Records
_ _ _ _ _

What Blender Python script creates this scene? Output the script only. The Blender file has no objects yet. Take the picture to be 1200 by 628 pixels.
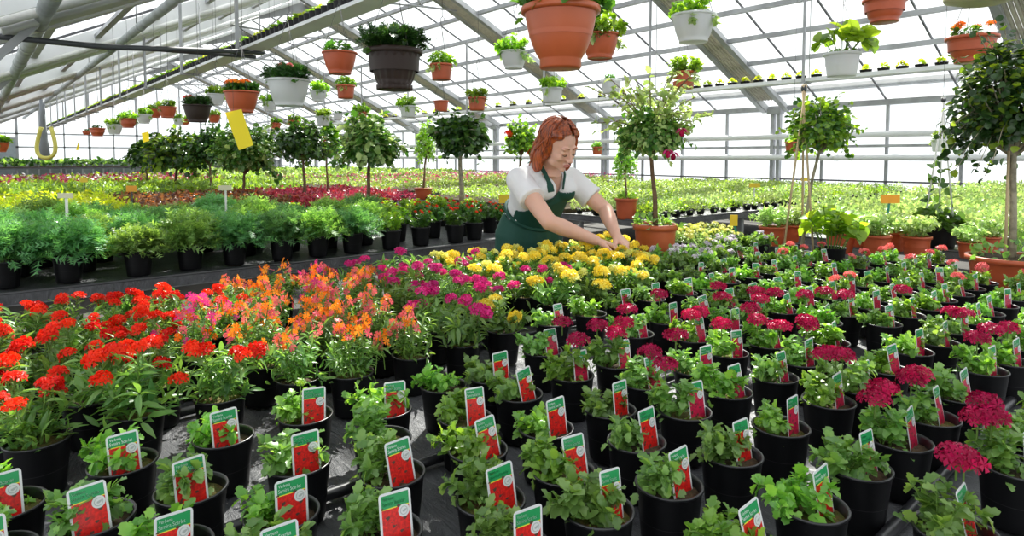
import bpy, math, random
import numpy as np
from mathutils import Vector, Matrix

rng = np.random.default_rng(7)
random.seed(7)
scene = bpy.context.scene
COL = scene.collection
PI = math.pi

# ------------------------------------------------------------------ camera
FPX = 750.0
YAW = math.radians(40.0)
PITCH = math.atan(44.0 / 750.0)
CAM = np.array([0.0, 0.0, 1.3])
_F = np.array([math.sin(YAW) * math.cos(PITCH), math.cos(YAW) * math.cos(PITCH), -math.sin(PITCH)])
_R = np.array([math.cos(YAW), -math.sin(YAW), 0.0])
_U = np.cross(_R, _F)
cd = bpy.data.cameras.new('camera')
cam = bpy.data.objects.new('camera', cd)
COL.objects.link(cam)
cam.location = CAM
cam.rotation_euler = (PI / 2 - PITCH, 0, -YAW)
cd.sensor_width = 36.0
cd.lens = FPX / 1200.0 * 36.0
cd.shift_y = -86.0 / 1200.0
cd.clip_end = 300
scene.camera = cam


def un(px, py, z):
    """the place on the level z that the photograph shows at (px, py)"""
    d = _F + _R * (px - 600) / FPX - _U * (py - 228) / FPX
    return CAM + d * (z - CAM[2]) / d[2]


def at(px, py, depth):
    d = _F + _R * (px - 600) / FPX - _U * (py - 228) / FPX
    return CAM + d * depth


def pj(P):
    v = np.asarray(P, float) - CAM
    return 600 + FPX * (v @ _R) / (v @ _F), 228 - FPX * (v @ _U) / (v @ _F)


# ------------------------------------------------------------------ materials
MATS = {}


def new_mat(name):
    m = bpy.data.materials.new(name)
    m.use_nodes = True
    nt = m.node_tree
    nt.nodes.clear()
    out = nt.nodes.new('ShaderNodeOutputMaterial')
    MATS[name] = m
    return m, nt, out


def rgb(c):
    return (c[0], c[1], c[2], 1.0)


def mat(name, col, rough=0.5, metal=0.0, spec=0.5, bump=0.0, bscale=60.0, vary=0.0, vscale=8.0, col2=None, coat=0.0, sss=0.0, transl=0.0):
    m, nt, out = new_mat(name)
    N, L = nt.nodes, nt.links
    b = N.new('ShaderNodeBsdfPrincipled')
    b.inputs['Base Color'].default_value = rgb(col)
    b.inputs['Roughness'].default_value = rough
    b.inputs['Metallic'].default_value = metal
    b.inputs['Specular IOR Level'].default_value = spec
    b.inputs['Coat Weight'].default_value = coat
    if sss:
        b.inputs['Subsurface Weight'].default_value = sss
        b.inputs['Subsurface Radius'].default_value = (0.02, 0.008, 0.004)
        b.inputs['Subsurface Scale'].default_value = 0.5
    tc = N.new('ShaderNodeTexCoord')
    if vary or col2:
        n = N.new('ShaderNodeTexNoise')
        n.inputs['Scale'].default_value = vscale
        n.inputs['Detail'].default_value = 5
        L.new(tc.outputs['Object'], n.inputs['Vector'])
        r = N.new('ShaderNodeMix')
        r.data_type = 'RGBA'
        c2 = col2 if col2 else tuple(max(0, c * (1 - vary)) for c in col)
        r.inputs[6].default_value = rgb(col)
        r.inputs[7].default_value = rgb(c2)
        mr = N.new('ShaderNodeMapRange')
        mr.inputs[1].default_value = 0.4
        mr.inputs[2].default_value = 0.62
        L.new(n.outputs[0], mr.inputs[0])
        L.new(mr.outputs[0], r.inputs[0])
        L.new(r.outputs[2], b.inputs['Base Color'])
    if bump:
        n2 = N.new('ShaderNodeTexNoise')
        n2.inputs['Scale'].default_value = bscale
        n2.inputs['Detail'].default_value = 6
        L.new(tc.outputs['Object'], n2.inputs['Vector'])
        bp = N.new('ShaderNodeBump')
        bp.inputs['Strength'].default_value = bump
        bp.inputs['Distance'].default_value = 0.01
        L.new(n2.outputs[0], bp.inputs['Height'])
        L.new(bp.outputs[0], b.inputs['Normal'])
    if transl:
        t = N.new('ShaderNodeBsdfTranslucent')
        t.inputs[0].default_value = rgb(col)
        mx = N.new('ShaderNodeMixShader')
        mx.inputs[0].default_value = transl
        L.new(b.outputs[0], mx.inputs[1])
        L.new(t.outputs[0], mx.inputs[2])
        L.new(mx.outputs[0], out.inputs[0])
    else:
        L.new(b.outputs[0], out.inputs[0])
    return m


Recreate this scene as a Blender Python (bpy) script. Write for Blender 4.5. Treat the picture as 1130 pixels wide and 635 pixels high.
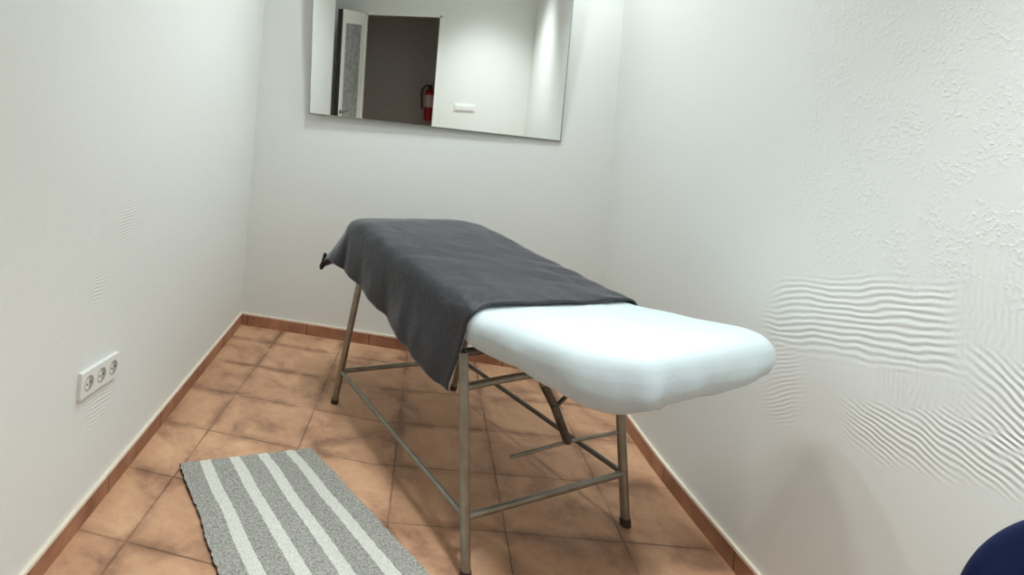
import bpy, bmesh, math, random
from mathutils import Vector, Matrix, noise
random.seed(4)
S = bpy.context.scene
for o in list(bpy.data.objects): bpy.data.objects.remove(o, do_unlink=True)

# ------------------------------------------------------------------ camera
# the room: x to the right along the back wall, y = 0 at the back wall, z up
ROLL = .077; FPX = 600.; CAM = Vector((1.085, -3.256, 1.30))
nn = math.hypot(1, ROLL)
AX = Vector((-.2067, .9784, 0)).normalized()
RW = Vector((AX.y, -AX.x, 0)); UP = Vector((0, 0, 1))
CX = (RW + ROLL*UP)/nn; CY = (UP - ROLL*RW)/nn
cd = bpy.data.cameras.new('camera'); cam = bpy.data.objects.new('camera', cd); S.collection.objects.link(cam)
m3 = Matrix((CX, CY, -AX)).transposed()
cam.matrix_world = Matrix.Translation(CAM) @ m3.to_4x4()
cd.sensor_fit = 'HORIZONTAL'; cd.sensor_width = 36; cd.lens = 36*FPX/1130
cd.shift_x = (565-350.6)/1130; cd.shift_y = (134.5-317.5)/1130
cd.clip_start = .02
S.camera = cam

# ------------------------------------------------------------------ exposure, world, light
S.view_settings.view_transform = 'Standard'
S.view_settings.look = 'None'; S.view_settings.gamma = 1; S.view_settings.use_curve_mapping = False
EXPO = 0.38
S.view_settings.exposure = EXPO
w = bpy.data.worlds.new('world'); S.world = w; w.use_nodes = True
w.node_tree.nodes['Background'].inputs[0].default_value = (.9, .95, 1, 1)
w.node_tree.nodes['Background'].inputs[1].default_value = .05
CEIL = 2.80
LAMPS = [  # x, y, watts, radius, colour, beam angle, label
    (1.74, -.60, 7.0, .07, (.90, .98, .99), 165, 'small round recessed ceiling downlight nearest the right wall'),
    (.86, -.74, 7.4, .07, (.905, .985, .99), 155, 'small round recessed ceiling downlight nearest the left wall'),
    (1.10, -1.45, 5.0, .14, (.90, .98, 1.0), 115, 'round ceiling downlight above the middle of the massage table'),
    (1.70, -2.70, 14.5, .18, (.91, .985, 1.0), 88, 'wide round fill light added at the ceiling near the door'),  # added as general fill, fixture invented
]

# ------------------------------------------------------------------ helpers
def col(o): S.collection.objects.link(o); return o
def srgb(r, g, b):
    f = lambda c: (c/255/12.92 if c/255 <= .04045 else ((c/255+.055)/1.055)**2.4)
    return (f(r), f(g), f(b), 1)
def tag(o, label=None, cat=None, group=None, kind=None):
    if label: o['label'] = label
    if cat: o['category'] = cat
    if group: o['group'] = group
    if kind: o['kind'] = kind
    return o
def empty(name, loc, label=None, cat=None, group=None):
    o = col(bpy.data.objects.new(name, None)); o.location = loc; o.empty_display_size = .05
    return tag(o, label, cat, group)
def origin(p):
    v = Vector((0, 0, 0))
    while p is not None: v += p.location; p = p.parent
    return v
def obj(name, bm, mat, parent=None, smooth=None, loc=(0, 0, 0)):
    """one mesh object; bm holds world coordinates"""
    bmesh.ops.recalc_face_normals(bm, faces=bm.faces[:])
    me = bpy.data.meshes.new(name)
    loc = Vector(loc)
    off = loc if parent is None else origin(parent)
    bmesh.ops.translate(bm, verts=bm.verts[:], vec=-off)
    bm.to_mesh(me); bm.free()
    for m in (mat if isinstance(mat, (list, tuple)) else [mat]): me.materials.append(m)
    if smooth is not None:
        for p in me.polygons: p.use_smooth = True
        if smooth < 180: me.set_sharp_from_angle(angle=math.radians(smooth))
    o = col(bpy.data.objects.new(name, me))
    if parent is None: o.location = loc
    else: o.parent = parent
    return o
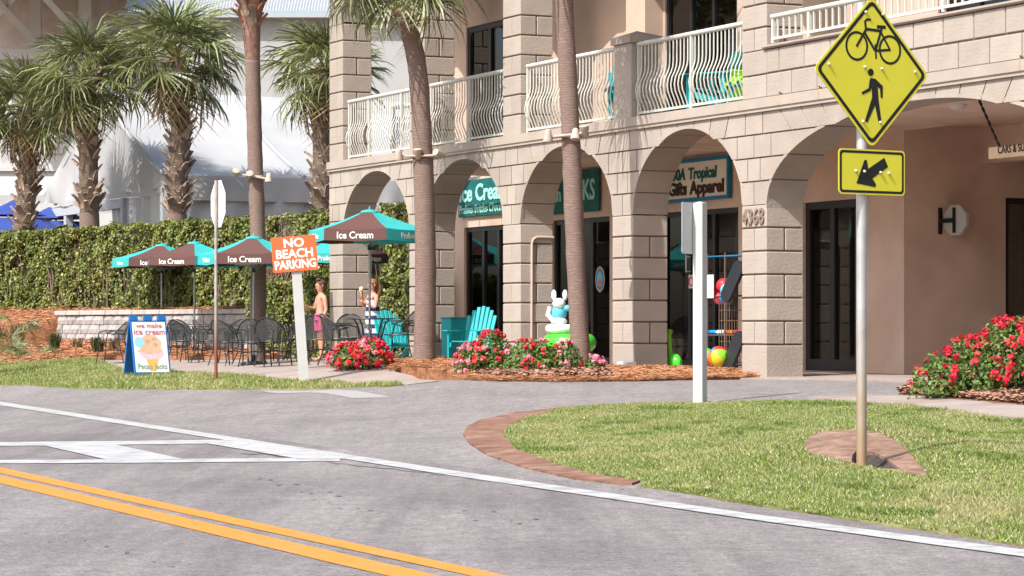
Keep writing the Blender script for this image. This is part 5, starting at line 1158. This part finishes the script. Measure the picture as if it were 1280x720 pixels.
def make_chair(label):
    t = thing('mesh_chair', label, 'chair', (0, 0, 0), 0, 'black wire mesh patio chairs')
    seat = MB(); seat.prism([(.26 * math.cos(R(a)) * (1.0), .25 * math.sin(R(a))) for a in range(0, 360, 20)], .425, .437, lambda a, b_, t_: (a, b_, t_ - .03 * max(0, (b_ + .0)))); seat.build('seat', 'seatm', t); MB().torus(.255, .012, 24, 6, T=Matrix.Translation((0, 0, .43))).build('seat_rim', 'fblack', t, True)
    b = MB(); n, m = 14, 7; P = []
    for i in range(n + 1):
        a = R(20 + 140 * i / n); hmax = .845 - .30 * abs(i / n - .5) ** 2 * 4 * .9
        for j in range(m + 1): f = j / m; z = .45 + (hmax - .45) * f; r_ = .26 + .05 * f; P.append((r_ * math.cos(a), r_ * math.sin(a) + .02 * f, z))
    b.add(P, [(i * (m + 1) + j, (i + 1) * (m + 1) + j, (i + 1) * (m + 1) + j + 1, i * (m + 1) + j + 1) for i in range(n) for j in range(m)]); b.build('backrest', 'mesh', t, True)
    hoop = [P[i * (m + 1) + m] for i in range(n + 1)]; MB().tube([(.27, -.05, .62)] + hoop + [(-.27, -.05, .62)], .013, 6).build('back_hoop', 'fblack', t, True)
    for s in (-1, 1):
        MB().tube([(s * .30, .12, .66), (s * .31, -.08, .655), (s * .305, -.20, .62), (s * .27, -.235, .45), (s * .245, -.235, .22), (s * .26, -.27, 0)], .0125, 6).build('front_leg', 'fblack', t, True)
        MB().tube([(s * .20, .19, .60), (s * .19, .20, .43), (s * .20, .24, .2), (s * .23, .31, 0)], .0125, 6).build('rear_leg', 'fblack', t, True)
    MB().tube([(-.245, -.235, .24), (0, -.1, .27), (.20, .22, .24)], .008, 5).build('cross_brace', 'fblack', t); MB().tube([(.245, -.235, .24), (0, -.1, .262), (-.20, .22, .24)], .008, 5).build('cross_brace', 'fblack', t); return t
tb = [('black metal table under the furthest left umbrella', 205, 63), ('black metal table under the second umbrella from the left', 245, 59.6), ('black metal table before the smooth palm trunk', 312, 50.6), ('black metal table behind the leaning white post', 372, 52.5), ('black metal table under the furthest right umbrella', 464, 45.4)]
t0 = None
for lb, px, Z in tb:
    t_ = make_table(lb, gpx(px, Z) + Vector((0, 0, .03)), R(px)) if t0 is None else copy_tree(t0)
    if t0 is None: t0 = t_
    t_.location = gpx(px, Z) + Vector((0, 0, .03)); t_.rotation_euler = (0, 0, R(px)); t_['label'] = lb
ch = [('black mesh chair half hidden by the left edge of the folding board', 141, 57, -100), ('black mesh chair right of the folding board, back to the block wall', 222, 61.5, 5), ('black mesh chair behind the table of the second umbrella', 228, 58.0, 160), ('black mesh chair turned right, left of the rusty pole', 262, 54.5, 115),
      ('black mesh chair right of the rusty pole, back to the block wall', 296, 53.5, -20), ('black mesh chair right behind the smooth palm foot', 333, 53.6, 20), ('black mesh chair between folding board and second umbrella pole', 232, 55.8, 60), ('black mesh chair just left of the smooth palm foot', 286, 51.0, 140), ('black mesh chair with its back to the street before the smooth palm', 318, 48.9, 175), ('black mesh chair showing its back, left of the leaning white post', 341, 48.6, 165), ('black mesh chair partly hidden by the leaning white post', 372, 50.4, -140), ('black mesh chair close to the right of the leaning white post', 399, 46.9, 168), ('black mesh chair between the boy and the red flowers, seen from the side', 425, 45.2, 112),
      ('black mesh chair before the arcade corner pier, facing the street', 441, 47.6, 12), ('black mesh chair before the turquoise chair at the end arch', 500, 45.2, -108)]
c0 = None
for lb, px, Z, rz in ch:
    c_ = make_chair(lb) if c0 is None else copy_tree(c0)
    if c0 is None: c0 = c_
    c_.location = gpx(px, Z) + Vector((0, 0, .03)); c_.rotation_euler = (0, 0, R(rz)); c_['label'] = lb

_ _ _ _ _

• WRITTEN INSTRUCTION
Without the pictures, repeat the entries above line by line, from the first through the one that contains "PI = math.pi", both ends included.

• RESPONSE TO THIS TASK
What Blender Python script creates this scene? Output the script only. The Blender file has no objects yet. Take the picture to be 1200 by 628 pixels.
import bpy, math, random
import numpy as np
from mathutils import Vector, Matrix

rng = np.random.default_rng(7)
random.seed(7)
scene = bpy.context.scene
COL = scene.collection
PI = math.pi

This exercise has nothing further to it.